• [REQUIREMENT]: Return the records from the first line through the line containing "e.build('wall_angle', 'grid_black', ceiling, 0)", and leave out the pictures.

• [GIVEN DATA]:
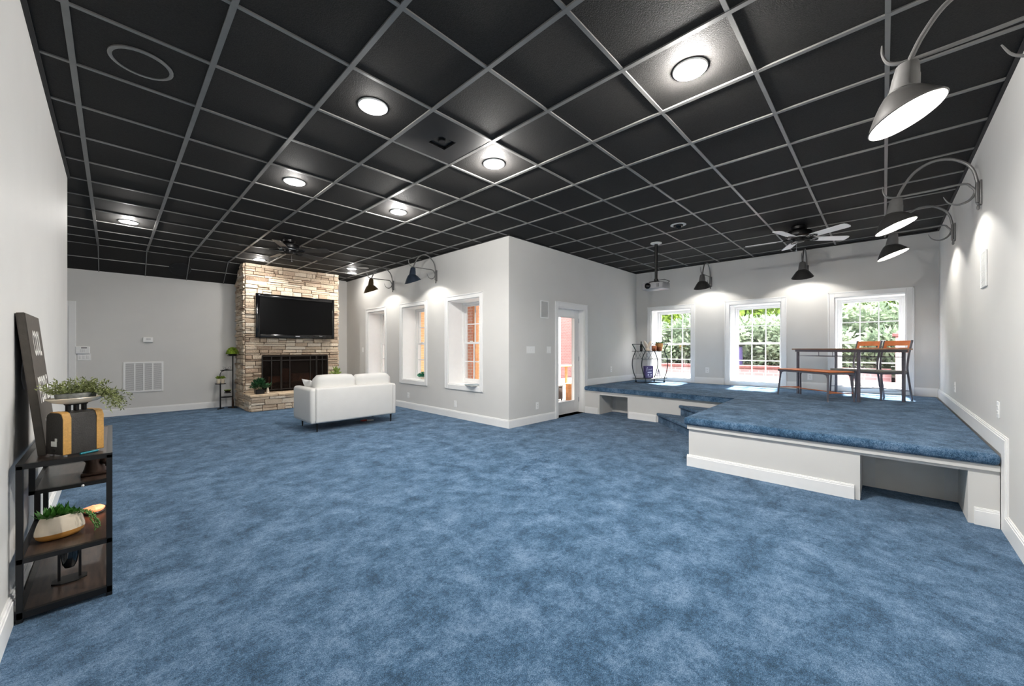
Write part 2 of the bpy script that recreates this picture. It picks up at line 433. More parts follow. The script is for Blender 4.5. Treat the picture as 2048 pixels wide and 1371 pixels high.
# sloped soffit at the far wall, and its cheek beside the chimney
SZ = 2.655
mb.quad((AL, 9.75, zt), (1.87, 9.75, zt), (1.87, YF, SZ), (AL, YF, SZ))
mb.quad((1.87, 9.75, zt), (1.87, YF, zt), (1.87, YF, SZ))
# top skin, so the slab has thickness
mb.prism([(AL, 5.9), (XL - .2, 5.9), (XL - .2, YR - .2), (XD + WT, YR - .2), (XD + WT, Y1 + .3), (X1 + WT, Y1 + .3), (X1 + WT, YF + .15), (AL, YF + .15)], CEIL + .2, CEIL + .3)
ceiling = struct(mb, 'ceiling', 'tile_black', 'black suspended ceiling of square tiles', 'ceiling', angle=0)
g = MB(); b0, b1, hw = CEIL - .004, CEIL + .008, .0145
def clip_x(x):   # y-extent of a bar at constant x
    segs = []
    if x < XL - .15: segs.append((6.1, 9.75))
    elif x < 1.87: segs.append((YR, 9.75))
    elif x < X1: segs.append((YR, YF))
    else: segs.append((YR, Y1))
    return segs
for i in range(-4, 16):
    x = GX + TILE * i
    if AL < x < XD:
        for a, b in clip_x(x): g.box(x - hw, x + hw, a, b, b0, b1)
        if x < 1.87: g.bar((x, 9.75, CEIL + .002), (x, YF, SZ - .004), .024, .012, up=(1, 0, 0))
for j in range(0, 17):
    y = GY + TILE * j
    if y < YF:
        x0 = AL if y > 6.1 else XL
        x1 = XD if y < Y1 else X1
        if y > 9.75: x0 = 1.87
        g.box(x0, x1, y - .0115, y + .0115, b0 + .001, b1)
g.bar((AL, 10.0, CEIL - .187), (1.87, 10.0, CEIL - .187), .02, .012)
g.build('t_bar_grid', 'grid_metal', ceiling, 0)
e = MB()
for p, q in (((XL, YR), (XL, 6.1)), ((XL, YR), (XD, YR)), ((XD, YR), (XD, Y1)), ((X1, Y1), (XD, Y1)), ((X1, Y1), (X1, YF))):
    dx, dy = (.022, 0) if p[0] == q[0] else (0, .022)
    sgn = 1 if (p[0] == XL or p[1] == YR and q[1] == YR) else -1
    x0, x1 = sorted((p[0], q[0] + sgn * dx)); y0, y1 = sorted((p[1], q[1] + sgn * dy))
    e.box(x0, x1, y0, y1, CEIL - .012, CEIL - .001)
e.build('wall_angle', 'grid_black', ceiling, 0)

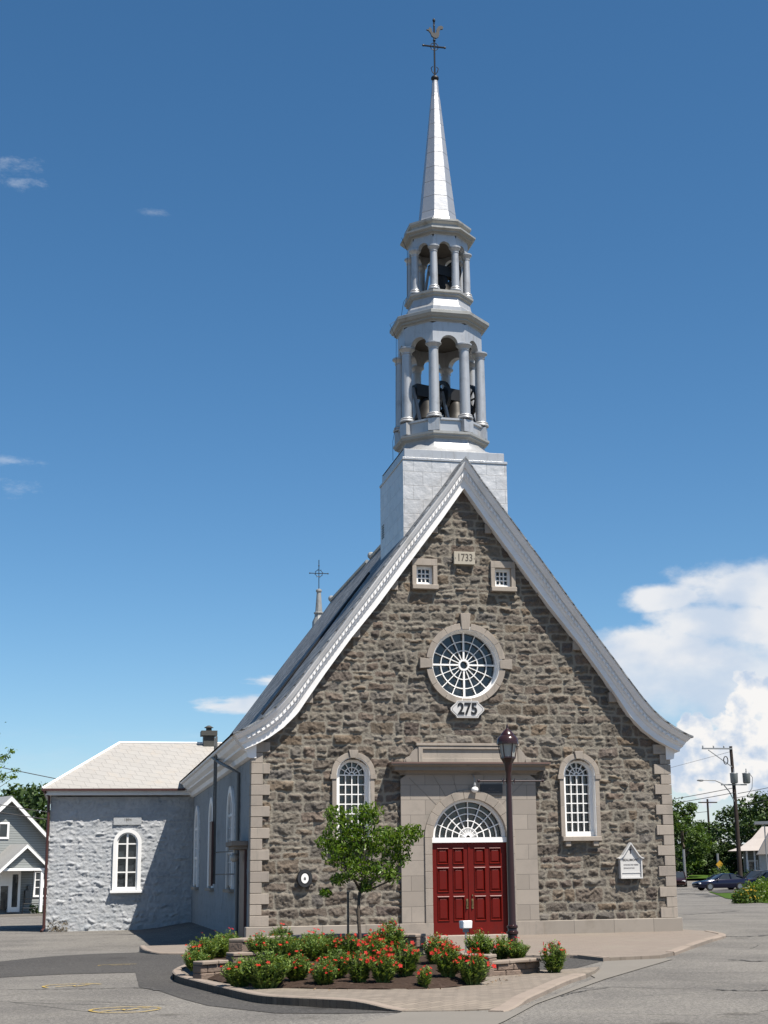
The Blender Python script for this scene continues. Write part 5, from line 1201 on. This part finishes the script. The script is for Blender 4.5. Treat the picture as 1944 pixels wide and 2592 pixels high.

• [OUTPUT FOR THIS TASK]:
Write part 2 of the bpy script that recreates this picture. It picks up at line 433. More parts follow. The script is for Blender 4.5. Treat the picture as 2048 pixels wide and 1371 pixels high.
# sloped soffit at the far wall, and its cheek beside the chimney
SZ = 2.655
mb.quad((AL, 9.75, zt), (1.87, 9.75, zt), (1.87, YF, SZ), (AL, YF, SZ))
mb.quad((1.87, 9.75, zt), (1.87, YF, zt), (1.87, YF, SZ))
# top skin, so the slab has thickness
mb.prism([(AL, 5.9), (XL - .2, 5.9), (XL - .2, YR - .2), (XD + WT, YR - .2), (XD + WT, Y1 + .3), (X1 + WT, Y1 + .3), (X1 + WT, YF + .15), (AL, YF + .15)], CEIL + .2, CEIL + .3)
ceiling = struct(mb, 'ceiling', 'tile_black', 'black suspended ceiling of square tiles', 'ceiling', angle=0)
g = MB(); b0, b1, hw = CEIL - .004, CEIL + .008, .0145
def clip_x(x):   # y-extent of a bar at constant x
    segs = []
    if x < XL - .15: segs.append((6.1, 9.75))
    elif x < 1.87: segs.append((YR, 9.75))
    elif x < X1: segs.append((YR, YF))
    else: segs.append((YR, Y1))
    return segs
for i in range(-4, 16):
    x = GX + TILE * i
    if AL < x < XD:
        for a, b in clip_x(x): g.box(x - hw, x + hw, a, b, b0, b1)
        if x < 1.87: g.bar((x, 9.75, CEIL + .002), (x, YF, SZ - .004), .024, .012, up=(1, 0, 0))
for j in range(0, 17):
    y = GY + TILE * j
    if y < YF:
        x0 = AL if y > 6.1 else XL
        x1 = XD if y < Y1 else X1
        if y > 9.75: x0 = 1.87
        g.box(x0, x1, y - .0115, y + .0115, b0 + .001, b1)
g.bar((AL, 10.0, CEIL - .187), (1.87, 10.0, CEIL - .187), .02, .012)
g.build('t_bar_grid', 'grid_metal', ceiling, 0)
e = MB()
for p, q in (((XL, YR), (XL, 6.1)), ((XL, YR), (XD, YR)), ((XD, YR), (XD, Y1)), ((X1, Y1), (XD, Y1)), ((X1, Y1), (X1, YF))):
    dx, dy = (.022, 0) if p[0] == q[0] else (0, .022)
    sgn = 1 if (p[0] == XL or p[1] == YR and q[1] == YR) else -1
    x0, x1 = sorted((p[0], q[0] + sgn * dx)); y0, y1 = sorted((p[1], q[1] + sgn * dy))
    e.box(x0, x1, y0, y1, CEIL - .012, CEIL - .001)
e.build('wall_angle', 'grid_black', ceiling, 0)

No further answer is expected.